From a data modeling perspective, there are two entities: products and ingredients, and they are in an N-to-M relationship. This can fit in tree relational tables, that you can store as three sheets in Excel*: a list of products, a list of ingredients, a list of relationships between products and ingredients. But that would be the final picture of course.
Now, getting these sheets populated (ETL) requires some work because of the low data quality (discrepancy in names). Part of it can probably be automated with sed scripts directly on the input as text (standardizing separators), or as BruceWayne indicates, using all possible delimiters in the CSV import. But part of it will probably require human intervention (fixing the different names).
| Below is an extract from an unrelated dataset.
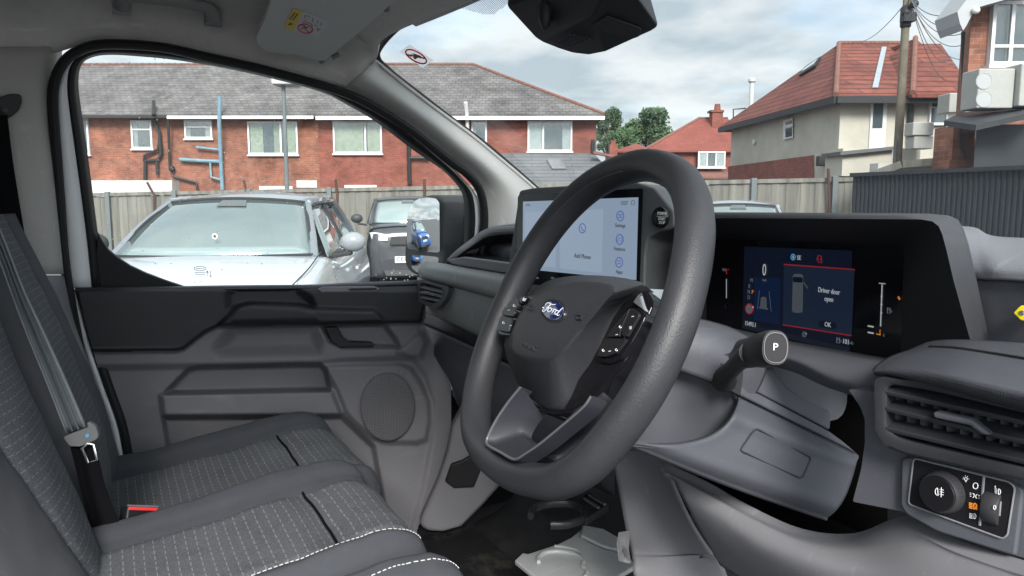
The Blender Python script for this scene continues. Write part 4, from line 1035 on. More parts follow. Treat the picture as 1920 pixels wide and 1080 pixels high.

Using CSV import, selecting delimiters and fixing spaces should probably get you there:
|---------|-------------|------------|-------------|
|Product A| ingredient A|Ingredient B|Ingredient C |
|Product B| ingredient A|Ingredient B| Ingredient C|
|Product C| ingredient A|Ingredient B| Ingredient C|
|Product D| ingredient A|IngredientB |Ingredient C |
|---------|-------------|------------|-------------|
What I would then suggest is to build a separate mapping of a standard name to all the other equivalent names that could occur in the input. This mapping may be partly built automatically (obvious case changes based on your observations, etc), but will probably require manual work and trial and error.
A mapping could look like
|-------------|-------------|
| From | To |
|-------------|-------------|
|ingredient a |Ingredient A |
| ingredientA |Ingredient A |
| ingredient b|Ingredient B |
| IngredientB |Ingredient B |
|-------------|-------------|
Then, you should be able to map the original table to a standardized table with lookup functions:
|---------|------------|------------|------------|
|Product A|Ingredient A|Ingredient B|Ingredient C|
|Product B|Ingredient A|Ingredient B|Ingredient C|
|Product C|Ingredient A|Ingredient B|Ingredient C|
|Product D|Ingredient A|Ingredient B|Ingredient C|
|---------|------------|------------|------------|
And to map it to a list of ingredients (using duplicate elimination on the second column of the mapping table):
|------------|
|Ingredient A|
|Ingredient B|
|Ingredient C|
|------------|
(and the same for products).
You should also be able to populate the normalized relationship:
|---------|------------|
|Product A|Ingredient A|
|Product A|Ingredient B|
|Product A|Ingredient C|
|Product B|Ingredient A|
|Product B|Ingredient B|
|Product B|Ingredient C|
|Product C|Ingredient A|
|Product C|Ingredient B|
|Product C|Ingredient C|
|Product D|Ingredient A|
|Product D|Ingredient B|
|Product D|Ingredient C|
|---------|------------|
- Disclaimer: from a database perspective, it is more advisable to use a relational database (possibly with Access) if you can than Excel, even though many do use Excel to store data. Wrong manipulations in Excel, such as deleting a cell and shifting rows and columns, can lead to severe errors in the data that can have disastrous consequences if it is used in production. Excel is great and easy to use even with no database background, but use it with care!